Show that a map with some properties is closed

Question

Let X be a topological space and Y hausdorff and local compact.

Let $f:X \rightarrow Y$ be a continuous map such that $f^{-1}(K)$ is compact for all compact sets $K$.

Show that $f$ is a closed map.

I know that the statement would follow if X were a compact Set. This would follow if $f(X)$ were compact. I tried to show this, but it seems impossible.

The other way is to show it directly. So i take a closed subset of X, namely A. There is no other possibility than considering the image $f(A)\subseteq Y$. But how we should continue now? Should we consider the set $f(A)\cap K$ for some compact set K?

Iam thankful for every help!

Answer 1

The fact from your question seems relevant: if $Y$ is locally compact, then $A \subset Y$ is closed iff for all compact $K \subset Y$, $K \cap A$ is compact.

Let $f: X \rightarrow Y$ satisfy the inverse image of compact sets condition. Let $A$ be closed in $X$, and let $K$ be compact in $Y$. Then $f[A] \cap K = f[f^{-1}[K] \cap A]$ (easily shown by proving two inclusions) and the right hand side of this is compact as $f^{-1}[K]$ is compact, so its intersection with $A$ is too (as a closed subset of a compact set is compact) and its image too (as $f$ is continuous). So the condition from the linked question then directly applies to show that $f[A]$ is closed.

Answer 2

This follows from the following lemma:

If $f:X\to Y$ is continuous and each point in $Y$ has a neighborhood $V$ such that the restriction of $f:f^{-1}(V)→V$ is closed, then $f$ is closed.

So if $Y$ is locally compact, what kind of neighborhood could you choose so that the restriction is closed?

Edit: Here is a proof for the lemma above: Let $\mathcal V$ be a cover of $Y$ such that each $y\in Y$ has some $V\in\cal V$ as a neighborhood. It is easy to show that $Y$ is coherent with $\mathcal V$, meaning that a subset $C$ is closed if $C\cap V$ is closed in $V$ for each $V\in\cal V$.
Now let $f:X→ Y$ have the property above. Take a closed $C$ in $X$. It is $f(C)\cap V=f(C\cap f^{-1}(V))$ which is closed in $V$ since $f$ is closed as a map $f^{-1}(V)→V$ for every $V\in\cal V.$ Hence $f(C)$ is closed in $Y.$

Answer 3

Using nets: Suppose $A$ is closed in $X$ and $y$ is the closure of $f[A]$. Then there exists a net $f(x_i)_{i \in I}$ (with all $x_i \in A$) that converges to $y$.
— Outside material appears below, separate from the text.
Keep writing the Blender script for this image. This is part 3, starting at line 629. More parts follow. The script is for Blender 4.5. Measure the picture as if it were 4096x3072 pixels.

Let $K$ be a compact neighbourhood of $y$. Then $K$ contains a tail of the net $f(x_i)_i$, say all $f(x_i)$ with $i \ge i_0$. Also $f^{-1}[K]$ is compact and contains all those $x_i$, so some subnet $(z_j)_{j \in J}$ exists (with corresponding $s: J \rightarrow I$, such that $z_j = x_s(j)$ and $s[J]$ cofinal in $\{i \in I: i \ge i_0\}$) that converges to some $x_0$ in $X$ (every net has a convergent subnet in a compact space). As $A$ is closed, $x_0 \in A$. And by continuity, $f(z_j) = f(x_s(j))$ converges to $f(x_0)$, which must equal $y$, as limits are unique in Hausdorff spaces and every subnet of a convergent net converges to the same limit. Hence $y = f(x_0) \in f[A]$, which shows that $f[A]$ is closed.